20 million euro grant for European PUSH-IT project

KWR is a member of a broad consortium to research seasonal underground heat storage

Horizon Europe, the European Commission’s funding instrument for scientific research, recently granted €20 million to the PUSH-IT project. The project’s purpose is to demonstrate, test and develop seasonal underground heat storage, and thus contribute to achieving the objective of CO2 neutrality in Europe by 2050.

The PUSH-IT consortium consists of 19 very diverse partners, including heat suppliers, drilling companies, geological services and academic institutions. TU Delft is the coordinator of the programme. KWR is contributing to the optimal design, and the control of the water quality and drilling method.

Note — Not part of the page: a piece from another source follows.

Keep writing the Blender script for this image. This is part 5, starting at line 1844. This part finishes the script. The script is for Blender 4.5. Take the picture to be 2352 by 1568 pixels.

The EU aims to become carbon neutral by 2050. Large-scale seasonal underground heat storage has an important part to play in meeting this objective, because heating and cooling account for approximately half of Europe’s energy demand. The demonstration, testing and development of sustainable sources for storage systems, such as geothermal energy and solar energy, can therefore have a considerable impact. The results of the PUSH-IT project are expected to promote the use of sustainable energy. They will also contribute to creating a balanced system for sharing the benefits and burdens of the heating transition.

Three technologies, six sites

PUSH-IT is a demonstration project focussed on large-scale seasonal heat storage up to 90 °C in geothermal reservoirs. This involves the application of three different technologies, known as Aquifer, Borehole and Mine Thermal Energy Storage (ATES, BTES, MTES). Each of the three technologies will be demonstrated, tested and developed: ATES in the Netherlands (Delft), BTES and MTES in Germany (Darmstadt and Bochum, respectively). A follower site has also been designated for each technology (see illustration), where it will be tested and developed, but without a full demonstration. Together, these sites are representative of the geological conditions that are generally found in Europe.


Schematic illustration of demo sites – Delft, Darmstadt, Bochum – and follower sites – Berlin, Litomerice (Czech Republic) and United Downs (Cornwall) – for ATES, BTES and MTES, respectively. System integration, technology development and societal aspects are all important components for the achievement of the PUSH-IT project results.

Excellent opportunity

The project partners in PUSH-IT will develop, deploy and test the technologies for various configurations of heat sources, heat storage technologies, geological conditions and distribution systems. The involvement of stakeholders from various market and legal contexts makes the project an excellent opportunity for testing, integration and advancement in the field of seasonal heat storage. The results will be monitored and evaluated for subsequent operational implementation all over Europe.